WARSAW: Poland’s banks tightened up their mid-March offer to ease CHF-mortgage problems, saying they would put PLN 125 million into a joint fund to help payments on stressed loans while restricting an installment stability mechanism to below average earners only after a major CHF move, a joint declaration signed by ten banks Wednesday shows.
Banks will also extend a series of temporary measures to end-year at what the ZBP banker lobby would be a total 2015 cost of over PLN 300 million. Those measures included such steps as acknowledging negative CHF LIBOR rates, trimming FX spreads short-term and other standard practices.
Of the two funds that ZBP have proposed for helping borrowers and stabilizing payments, the ZBP largely tightened up terms vis-a-vis the original offer. A fund for mortgage loan restructuring, addressed to clients (PLN and FX-denominated alike) who suffer an illness, job loss, or suffer from a natural disaster, would be fueled with PLN 125 million by sector banks, the new document shows.

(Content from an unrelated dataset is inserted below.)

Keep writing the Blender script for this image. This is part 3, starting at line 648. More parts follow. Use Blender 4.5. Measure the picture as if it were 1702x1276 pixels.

Stability funds, created individually at each bank and designed to protect buyers from further massive CHF appreciation, would be triggered only above CHF/PLN 5. Potential beneficiaries have to sign on within six months and agree to terms of a potential conversion of principal to zloty. The stability funds are designed to cover 12 months of installments up to PLN 1500, which the borrower will have to repay.